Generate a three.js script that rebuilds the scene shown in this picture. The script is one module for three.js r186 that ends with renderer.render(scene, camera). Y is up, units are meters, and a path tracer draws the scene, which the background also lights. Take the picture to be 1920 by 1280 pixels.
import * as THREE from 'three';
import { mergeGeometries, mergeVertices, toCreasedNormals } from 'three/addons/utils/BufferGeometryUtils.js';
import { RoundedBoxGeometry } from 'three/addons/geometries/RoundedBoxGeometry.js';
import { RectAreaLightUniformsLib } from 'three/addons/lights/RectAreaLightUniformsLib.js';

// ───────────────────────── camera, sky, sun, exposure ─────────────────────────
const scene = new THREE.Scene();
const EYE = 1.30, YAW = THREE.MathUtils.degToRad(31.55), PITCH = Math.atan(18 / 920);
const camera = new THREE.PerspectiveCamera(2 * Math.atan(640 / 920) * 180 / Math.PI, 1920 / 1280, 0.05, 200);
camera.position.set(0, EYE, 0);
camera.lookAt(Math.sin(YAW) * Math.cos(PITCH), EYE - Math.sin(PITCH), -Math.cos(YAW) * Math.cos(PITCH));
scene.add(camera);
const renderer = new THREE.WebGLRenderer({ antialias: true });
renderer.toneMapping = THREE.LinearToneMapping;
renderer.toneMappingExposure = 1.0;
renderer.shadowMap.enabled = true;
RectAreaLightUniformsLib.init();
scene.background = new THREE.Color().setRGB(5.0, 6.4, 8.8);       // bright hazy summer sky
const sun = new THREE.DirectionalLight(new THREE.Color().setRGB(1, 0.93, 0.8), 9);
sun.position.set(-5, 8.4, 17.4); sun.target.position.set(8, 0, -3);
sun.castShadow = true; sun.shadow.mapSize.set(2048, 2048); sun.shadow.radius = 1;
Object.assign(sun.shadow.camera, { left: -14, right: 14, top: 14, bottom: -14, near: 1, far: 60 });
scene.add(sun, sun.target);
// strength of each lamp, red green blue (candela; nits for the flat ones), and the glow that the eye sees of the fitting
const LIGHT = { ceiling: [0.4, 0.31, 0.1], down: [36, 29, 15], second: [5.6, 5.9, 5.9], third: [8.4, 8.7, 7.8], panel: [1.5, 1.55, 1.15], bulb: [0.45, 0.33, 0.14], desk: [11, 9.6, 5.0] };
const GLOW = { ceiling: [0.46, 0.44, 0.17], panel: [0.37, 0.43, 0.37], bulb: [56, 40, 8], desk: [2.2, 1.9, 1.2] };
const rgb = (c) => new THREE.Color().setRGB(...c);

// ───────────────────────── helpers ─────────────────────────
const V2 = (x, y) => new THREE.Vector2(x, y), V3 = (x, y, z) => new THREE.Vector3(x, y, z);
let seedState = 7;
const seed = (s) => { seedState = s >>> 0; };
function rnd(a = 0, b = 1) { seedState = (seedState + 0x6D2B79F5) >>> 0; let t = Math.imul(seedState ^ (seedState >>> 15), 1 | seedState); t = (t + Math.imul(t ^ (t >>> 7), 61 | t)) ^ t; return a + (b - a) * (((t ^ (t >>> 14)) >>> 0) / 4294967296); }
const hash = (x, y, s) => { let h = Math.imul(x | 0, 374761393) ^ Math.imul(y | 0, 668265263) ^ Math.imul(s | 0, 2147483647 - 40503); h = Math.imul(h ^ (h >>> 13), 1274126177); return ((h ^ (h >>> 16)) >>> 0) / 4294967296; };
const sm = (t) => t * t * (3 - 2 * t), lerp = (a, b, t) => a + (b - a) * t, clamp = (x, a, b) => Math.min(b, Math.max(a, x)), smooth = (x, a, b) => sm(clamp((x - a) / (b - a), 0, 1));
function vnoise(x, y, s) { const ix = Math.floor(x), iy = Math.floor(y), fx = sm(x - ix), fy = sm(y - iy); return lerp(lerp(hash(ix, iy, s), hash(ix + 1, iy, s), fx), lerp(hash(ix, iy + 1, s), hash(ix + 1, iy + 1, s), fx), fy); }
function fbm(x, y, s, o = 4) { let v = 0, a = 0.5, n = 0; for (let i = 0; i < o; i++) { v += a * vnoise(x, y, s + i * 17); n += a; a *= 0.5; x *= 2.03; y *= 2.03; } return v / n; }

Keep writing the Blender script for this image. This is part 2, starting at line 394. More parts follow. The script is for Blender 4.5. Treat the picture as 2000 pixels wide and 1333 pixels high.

+++

Aim – Search the data above for the string "renderer" and copy each line that has it.

Answer to this problem –
Generate a three.js script that rebuilds the scene shown in this picture. The script is one module for three.js r186 that ends with renderer.render(scene, camera). Y is up, units are meters, and a path tracer draws the scene, which the background also lights. Take the picture to be 1920 by 1280 pixels.
const renderer = new THREE.WebGLRenderer({ antialias: true });
renderer.toneMapping = THREE.LinearToneMapping;
renderer.toneMappingExposure = 1.0;
renderer.shadowMap.enabled = true;